At the ripe age of about 8, my mom and I decided it was time to redecorate my room. We picked a fabulously colorful quilt to decorate the room around. My new white furniture, (which I still have) came courtesy of my grandma’s discount for working at the late furniture store Breuners. When I actually kept my room clean, it looked amazing. The only thing it was missing was a tiny chandelier and a window seat. My mom, a wonderfully talented artist, decided to paint a castle picture to complete the décor.
The castle painting is a water color. What makes it so fantastic is the way she used the water colors with such precision. Water colors tend to bleed into each other, except when my mom works her magic. She can make water colors bleed where she wants and vice versa. The tiny bricks and stones are individually filled with vibrant colors that coordinate with my quilt.
When my imagination was at its fullest, I would picture myself living in the castle…wandering the gardens…and unlocking the swirly iron gate with an old skeleton key. I imagined behind the gate was a sort of Secret Garden: a movie/book that I loved when I was little.
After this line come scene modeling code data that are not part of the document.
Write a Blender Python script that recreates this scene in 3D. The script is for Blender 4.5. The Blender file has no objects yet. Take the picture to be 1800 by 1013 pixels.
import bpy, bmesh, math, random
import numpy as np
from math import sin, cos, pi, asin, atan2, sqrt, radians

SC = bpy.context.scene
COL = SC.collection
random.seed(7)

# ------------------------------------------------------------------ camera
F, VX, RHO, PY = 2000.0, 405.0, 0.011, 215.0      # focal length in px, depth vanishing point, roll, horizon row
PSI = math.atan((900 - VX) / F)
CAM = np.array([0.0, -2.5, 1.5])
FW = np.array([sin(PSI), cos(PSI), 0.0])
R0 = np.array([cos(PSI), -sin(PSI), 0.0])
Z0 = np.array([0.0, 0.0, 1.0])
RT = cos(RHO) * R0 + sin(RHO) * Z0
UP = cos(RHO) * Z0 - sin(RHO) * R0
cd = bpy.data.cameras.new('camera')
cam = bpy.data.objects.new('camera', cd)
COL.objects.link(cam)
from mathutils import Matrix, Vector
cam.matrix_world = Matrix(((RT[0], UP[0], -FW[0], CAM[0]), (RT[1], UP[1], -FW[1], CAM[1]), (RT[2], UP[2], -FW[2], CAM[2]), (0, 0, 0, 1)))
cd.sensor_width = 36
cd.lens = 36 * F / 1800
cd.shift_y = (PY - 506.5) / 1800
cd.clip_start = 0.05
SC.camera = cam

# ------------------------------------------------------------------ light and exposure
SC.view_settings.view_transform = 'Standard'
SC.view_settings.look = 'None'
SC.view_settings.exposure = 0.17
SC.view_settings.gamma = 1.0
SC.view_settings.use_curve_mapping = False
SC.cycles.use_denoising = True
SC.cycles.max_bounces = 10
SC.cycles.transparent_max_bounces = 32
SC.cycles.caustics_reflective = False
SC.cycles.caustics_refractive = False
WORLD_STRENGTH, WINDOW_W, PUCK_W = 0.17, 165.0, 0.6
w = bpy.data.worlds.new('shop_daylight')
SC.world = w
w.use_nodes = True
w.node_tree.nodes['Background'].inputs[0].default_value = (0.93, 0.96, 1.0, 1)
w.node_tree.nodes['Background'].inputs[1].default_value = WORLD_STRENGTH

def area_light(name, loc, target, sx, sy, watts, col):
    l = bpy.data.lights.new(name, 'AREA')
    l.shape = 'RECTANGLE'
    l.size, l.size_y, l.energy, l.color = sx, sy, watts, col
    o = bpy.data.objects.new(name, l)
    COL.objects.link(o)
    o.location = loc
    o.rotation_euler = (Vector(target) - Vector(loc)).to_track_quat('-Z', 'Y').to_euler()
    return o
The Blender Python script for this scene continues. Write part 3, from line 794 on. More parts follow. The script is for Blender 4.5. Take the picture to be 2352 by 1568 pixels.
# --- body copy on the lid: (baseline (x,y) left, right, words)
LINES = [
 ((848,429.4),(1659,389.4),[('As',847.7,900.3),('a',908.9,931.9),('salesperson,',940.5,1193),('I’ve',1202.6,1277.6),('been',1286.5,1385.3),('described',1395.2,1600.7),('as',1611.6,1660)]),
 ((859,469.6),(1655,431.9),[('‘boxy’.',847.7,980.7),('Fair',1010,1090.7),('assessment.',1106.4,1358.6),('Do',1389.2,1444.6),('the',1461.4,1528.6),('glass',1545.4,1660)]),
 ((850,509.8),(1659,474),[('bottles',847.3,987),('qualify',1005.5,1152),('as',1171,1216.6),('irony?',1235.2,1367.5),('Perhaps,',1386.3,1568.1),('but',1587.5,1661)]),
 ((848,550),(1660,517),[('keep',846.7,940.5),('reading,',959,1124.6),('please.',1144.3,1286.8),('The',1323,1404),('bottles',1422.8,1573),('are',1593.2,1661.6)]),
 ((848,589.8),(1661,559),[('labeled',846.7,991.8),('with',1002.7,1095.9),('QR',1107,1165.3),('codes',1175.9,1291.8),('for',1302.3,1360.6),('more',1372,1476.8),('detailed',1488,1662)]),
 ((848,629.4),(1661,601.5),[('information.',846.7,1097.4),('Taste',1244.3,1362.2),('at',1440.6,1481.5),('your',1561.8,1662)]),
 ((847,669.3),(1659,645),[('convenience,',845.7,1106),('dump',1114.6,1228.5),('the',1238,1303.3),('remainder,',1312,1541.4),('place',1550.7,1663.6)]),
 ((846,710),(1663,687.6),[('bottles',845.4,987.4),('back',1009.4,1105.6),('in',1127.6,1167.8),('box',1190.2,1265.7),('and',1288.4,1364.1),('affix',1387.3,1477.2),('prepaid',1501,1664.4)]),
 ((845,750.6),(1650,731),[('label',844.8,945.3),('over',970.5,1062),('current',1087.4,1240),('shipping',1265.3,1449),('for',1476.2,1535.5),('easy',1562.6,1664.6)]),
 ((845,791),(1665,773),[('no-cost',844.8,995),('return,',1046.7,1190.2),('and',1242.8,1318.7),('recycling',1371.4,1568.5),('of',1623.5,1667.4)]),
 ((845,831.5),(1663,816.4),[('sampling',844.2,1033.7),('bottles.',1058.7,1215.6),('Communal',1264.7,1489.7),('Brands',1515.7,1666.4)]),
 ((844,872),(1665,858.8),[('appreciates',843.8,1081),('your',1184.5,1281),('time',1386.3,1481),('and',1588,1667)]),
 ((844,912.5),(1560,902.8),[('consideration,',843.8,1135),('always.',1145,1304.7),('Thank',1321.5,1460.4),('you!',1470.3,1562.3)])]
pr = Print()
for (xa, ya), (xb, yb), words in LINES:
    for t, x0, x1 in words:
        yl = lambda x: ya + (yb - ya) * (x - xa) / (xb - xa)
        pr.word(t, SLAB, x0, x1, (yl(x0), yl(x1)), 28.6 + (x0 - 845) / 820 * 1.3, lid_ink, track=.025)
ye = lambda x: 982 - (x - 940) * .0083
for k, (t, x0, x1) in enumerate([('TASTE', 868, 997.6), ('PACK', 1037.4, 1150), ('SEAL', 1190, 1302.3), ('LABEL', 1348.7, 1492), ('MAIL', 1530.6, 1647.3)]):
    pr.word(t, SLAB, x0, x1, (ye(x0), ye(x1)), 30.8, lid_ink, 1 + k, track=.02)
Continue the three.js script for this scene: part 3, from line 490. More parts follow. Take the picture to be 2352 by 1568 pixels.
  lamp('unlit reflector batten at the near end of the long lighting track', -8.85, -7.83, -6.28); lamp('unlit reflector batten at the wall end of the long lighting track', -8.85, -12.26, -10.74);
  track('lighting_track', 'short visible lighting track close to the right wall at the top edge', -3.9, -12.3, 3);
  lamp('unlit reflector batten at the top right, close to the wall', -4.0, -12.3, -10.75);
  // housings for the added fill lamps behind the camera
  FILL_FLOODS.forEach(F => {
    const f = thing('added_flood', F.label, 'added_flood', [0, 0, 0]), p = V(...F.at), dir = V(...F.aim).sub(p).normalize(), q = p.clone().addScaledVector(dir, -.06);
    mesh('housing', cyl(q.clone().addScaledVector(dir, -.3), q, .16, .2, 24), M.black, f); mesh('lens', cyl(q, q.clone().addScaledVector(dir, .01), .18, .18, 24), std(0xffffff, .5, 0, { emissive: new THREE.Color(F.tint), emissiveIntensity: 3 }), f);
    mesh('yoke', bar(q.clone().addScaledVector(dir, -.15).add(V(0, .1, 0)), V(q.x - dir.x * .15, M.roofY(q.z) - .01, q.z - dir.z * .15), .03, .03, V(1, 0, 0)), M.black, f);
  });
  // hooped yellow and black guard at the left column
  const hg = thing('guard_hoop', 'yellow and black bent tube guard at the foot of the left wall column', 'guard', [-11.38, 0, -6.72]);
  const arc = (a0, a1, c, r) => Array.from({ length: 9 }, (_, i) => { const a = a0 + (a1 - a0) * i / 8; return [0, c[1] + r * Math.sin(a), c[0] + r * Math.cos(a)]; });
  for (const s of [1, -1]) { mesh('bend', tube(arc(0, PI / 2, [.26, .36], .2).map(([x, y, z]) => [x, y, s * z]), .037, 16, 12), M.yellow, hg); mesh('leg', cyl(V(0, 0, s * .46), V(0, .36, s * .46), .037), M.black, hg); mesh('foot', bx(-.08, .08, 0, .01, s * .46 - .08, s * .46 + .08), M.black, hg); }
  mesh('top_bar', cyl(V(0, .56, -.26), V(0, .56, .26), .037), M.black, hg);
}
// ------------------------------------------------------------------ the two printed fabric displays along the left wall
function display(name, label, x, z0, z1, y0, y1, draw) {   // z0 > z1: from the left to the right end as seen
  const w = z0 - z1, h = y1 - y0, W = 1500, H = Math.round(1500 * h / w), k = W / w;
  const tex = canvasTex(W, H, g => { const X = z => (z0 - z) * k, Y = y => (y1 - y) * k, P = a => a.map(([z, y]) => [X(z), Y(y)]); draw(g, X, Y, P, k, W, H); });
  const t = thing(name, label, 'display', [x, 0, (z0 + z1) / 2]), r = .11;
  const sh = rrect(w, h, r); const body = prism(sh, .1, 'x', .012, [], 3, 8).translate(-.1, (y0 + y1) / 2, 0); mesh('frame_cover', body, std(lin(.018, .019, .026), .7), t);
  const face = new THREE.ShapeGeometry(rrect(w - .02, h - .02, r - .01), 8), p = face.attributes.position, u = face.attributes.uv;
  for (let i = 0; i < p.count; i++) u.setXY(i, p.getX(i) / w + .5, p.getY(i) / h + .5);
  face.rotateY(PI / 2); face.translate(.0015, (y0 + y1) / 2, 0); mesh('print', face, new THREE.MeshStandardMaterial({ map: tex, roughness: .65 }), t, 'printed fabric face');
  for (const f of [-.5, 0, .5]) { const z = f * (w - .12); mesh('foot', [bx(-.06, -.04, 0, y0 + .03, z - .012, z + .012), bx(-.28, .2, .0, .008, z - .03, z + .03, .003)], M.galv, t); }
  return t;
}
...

As I got older and my tastes for girly things changed, I redecorated my room again. The castle was loaned to my brother’s best friend’s mom. It hung proudly over their fireplace during my teenage years. The castle was replaced with posters of my favorite band and bulletin boards overflowing with pictures of my friends.
Once again, my tastes changed. Danny and I got married at a young age. I needed inexpensive, better yet, free art to hang on the walls of my tiny apartment. The castle painting was back in my life. It hung over my old green hand-me-down couch that was gifted to me from my mother. All my college aged visitors asked me where I got my fabulous art from…once I told them it was free, they were even more envious. The castle painting always received a lot of praise, perhaps it opened up its admirer’s imaginations the way it did mine. The castle painting made the tiny apartment feel like home.
The castle painting is one of those pictures, that when looked at, you will find something new. After owning the painting again, I discovered that my mom forgot to paint one of the fence posts. All of them are brown except a single forgotten white post. The people tending to the garden are unrecognizable however, the lady bending over pruning the rose bushes happens to be Eleanor Roosevelt. My mom used a picture of her gardening in a magazine as inspiration. Recently I noticed the curtains in the blue building to the side of the towers are white with red polka dots. Perhaps this had an early influence on my polka dot obsessed self.